Escribió lo siguiente: “En la vida de un hombre, hay dos momentos importantes: su nacimiento y su muerte. Lo que hace entre aquellas dos fechas carece de importancia”. Eso me recuerda el pesimismo de Saint Exupéry: “Pasamos nuestra vida tratando de compensar nuestra infancia. A veces nos acabamos a los 17 años, después de imaginar los sueños que jamás podremos realizar”.

Me quedo con André Malraux: “Una vida no vale nada, pero nada vale tanto como una vida”. Nuestra existencia, limitada en el tiempo, es una montaña rusa. Compadezco del mismo modo a quienes solo conocieron la pobreza, la desgracia, la soledad, como a los que nadaron en la opulencia, tuvieron miles de amigos (al menos así lo creyeron) y se encerraron para siempre en su frágil y egoísta bienestar.

No hay luz sin sombra, emoción sin contraste. Lo ideal sería poder ser millonario, luego mendigo, sacerdote, monja, ladrón, prostituta, panadero, campesino: agotar todas las posibilidades del ser. La muerte es un telón cayendo para indicar el final de una obra. Supongo que somos lo que obramos. Entre el nacer y el morir tenemos el tiempo justo para despertar. Al no poseer conciencia, es decir visión clara de lo que somos, del mundo en que vivimos, no logramos nacer. Somos muertos en vida.

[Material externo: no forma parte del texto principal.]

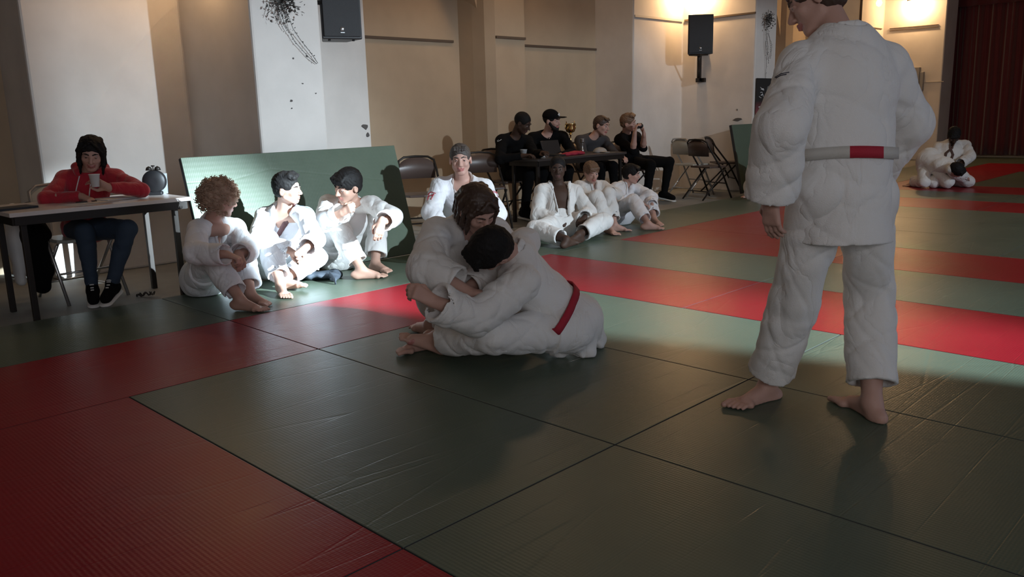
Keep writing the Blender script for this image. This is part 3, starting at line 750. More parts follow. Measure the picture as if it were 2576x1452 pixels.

Olvidemos aquello de la muerte. Tratemos de no calcular el tiempo que nos queda. Recordemos a los filósofos griegos: “No le tengo miedo a la muerte. Si yo estoy, ella no está; si ella está, yo ya no estoy”. Una vez fijados estos parámetros, intentemos convertirnos en seres humanos. A veces tendremos la sensación de ser muy listos, pero con algo de humor, de sensatez, tomaremos conciencia de nuestra repentina estupidez. Todos caemos en barbaridades. Las más terribles ocurren cuando no tenemos conciencia de cometerlas. El peor monstruo no está hecho de simple carne, como lo pretenden las películas de terror, sino de un embrutecimiento de la mente: ceguera frente al dolor ajeno.
Hablamos todos demasiado y no escuchamos lo debido. En este caso, nuestra vida puede carecer de importancia. Lo importante será nuestra relación con los demás. En el 2004, un racista es un desadaptado. Podemos, debemos tener amigos en el mundo entero, sean palestinos, judíos, negros, blancos, iraquíes, norteamericanos, cubanos, heterosexuales, homosexuales, cristianos o musulmanes, budistas o ateos. La única aristocracia se esconde en el alma. No tiene nada que ver con el apellido, la fortuna, la posición social, el modo de vestir. Gandhi es más importante que Christian Dior. El corazón del mendigo que pide limosna a la puerta del palacio puede ser más noble que el del mismo rey.

No tengamos miedo a la muerte sino a la vida que nos deja libres de asumirnos como humanos o de convertirnos en seres sin conciencia. Todo lo que creemos poseer al final nos posee. Por ello resulta tan difícil llegar a ser dueños de nosotros mismos.